COLLECTED DATA:
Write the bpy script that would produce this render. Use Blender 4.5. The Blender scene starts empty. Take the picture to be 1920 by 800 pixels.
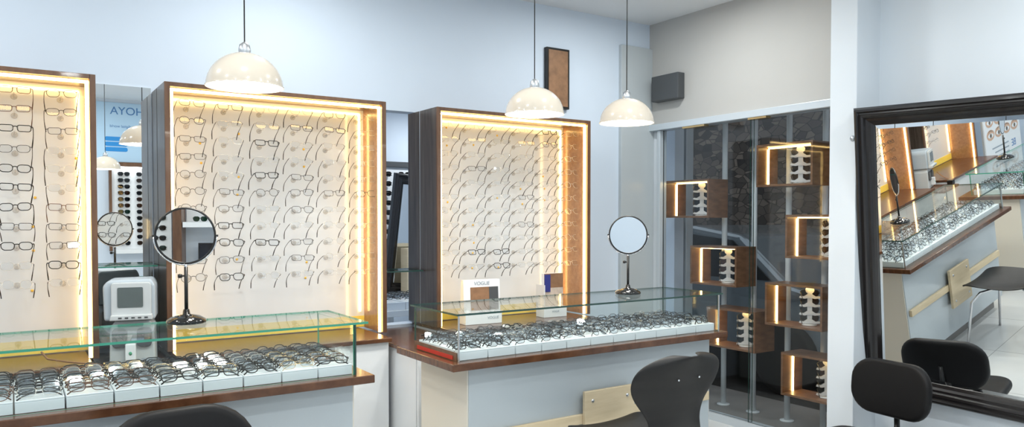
import bpy, math, random
from mathutils import Vector, Matrix
R = math.radians
random.seed(7)
C = bpy.context.scene.collection
S = bpy.context.scene

# ---------------------------------------------------------------- camera, world, lights, exposure
cam_d = bpy.data.cameras.new('camera'); cam = bpy.data.objects.new('camera', cam_d); C.objects.link(cam)
cam.location = (0, 0, 1.36); cam.rotation_euler = (R(90 - 1.5), 0, R(-33.69))
cam_d.sensor_width = 36; cam_d.lens = 1410 / 1920 * 36; cam_d.shift_y = 0.0245; cam_d.clip_start = .02
S.camera = cam
S.view_settings.view_transform = 'Standard'; S.view_settings.look = 'None'
S.view_settings.gamma = 1; S.view_settings.use_curve_mapping = False
S.view_settings.exposure = 0.0
S.cycles.transparent_max_bounces = 24
S.cycles.max_bounces = 10
w = bpy.data.worlds.new('world'); S.world = w; w.use_nodes = True
w.node_tree.nodes['Background'].inputs[0].default_value = (.72, .76, .80, 1)
w.node_tree.nodes['Background'].inputs[1].default_value = .8
CEIL = 2.78
CEIL_W = 12
LED_S = 14.0
PEND_W = 5
def area(name, loc, size, power, col, rot=(0, 0, 0), shape='DISK'):
    l = bpy.data.lights.new(name, 'AREA'); l.shape = shape; l.size = size; l.energy = power; l.color = col
    o = bpy.data.objects.new(name, l); o.location = loc; o.rotation_euler = rot; C.objects.link(o); return o
ceiling_spots = [(x, y) for x in (-1.2, .5, 2.2) for y in (-1.0, .55, 2.05)] + [(3.2, 3.2), (3.3, 1.1), (1.2, 3.3), (-.6, 3.2)]
for (x, y) in ceiling_spots:
    area('ceiling_lamp_light', (x, y, CEIL - .03), .16, CEIL_W, (.96, 1, .99))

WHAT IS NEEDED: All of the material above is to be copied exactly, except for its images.

RESPONSE FOR THIS EXERCISE:
Write the bpy script that would produce this render. Use Blender 4.5. The Blender scene starts empty. Take the picture to be 1920 by 800 pixels.
import bpy, math, random
from mathutils import Vector, Matrix
R = math.radians
random.seed(7)
C = bpy.context.scene.collection
S = bpy.context.scene

# ---------------------------------------------------------------- camera, world, lights, exposure
cam_d = bpy.data.cameras.new('camera'); cam = bpy.data.objects.new('camera', cam_d); C.objects.link(cam)
cam.location = (0, 0, 1.36); cam.rotation_euler = (R(90 - 1.5), 0, R(-33.69))
cam_d.sensor_width = 36; cam_d.lens = 1410 / 1920 * 36; cam_d.shift_y = 0.0245; cam_d.clip_start = .02
S.camera = cam
S.view_settings.view_transform = 'Standard'; S.view_settings.look = 'None'
S.view_settings.gamma = 1; S.view_settings.use_curve_mapping = False
S.view_settings.exposure = 0.0
S.cycles.transparent_max_bounces = 24
S.cycles.max_bounces = 10
w = bpy.data.worlds.new('world'); S.world = w; w.use_nodes = True
w.node_tree.nodes['Background'].inputs[0].default_value = (.72, .76, .80, 1)
w.node_tree.nodes['Background'].inputs[1].default_value = .8
CEIL = 2.78
CEIL_W = 12
LED_S = 14.0
PEND_W = 5
def area(name, loc, size, power, col, rot=(0, 0, 0), shape='DISK'):
    l = bpy.data.lights.new(name, 'AREA'); l.shape = shape; l.size = size; l.energy = power; l.color = col
    o = bpy.data.objects.new(name, l); o.location = loc; o.rotation_euler = rot; C.objects.link(o); return o
ceiling_spots = [(x, y) for x in (-1.2, .5, 2.2) for y in (-1.0, .55, 2.05)] + [(3.2, 3.2), (3.3, 1.1), (1.2, 3.3), (-.6, 3.2)]
for (x, y) in ceiling_spots:
    area('ceiling_lamp_light', (x, y, CEIL - .03), .16, CEIL_W, (.96, 1, .99))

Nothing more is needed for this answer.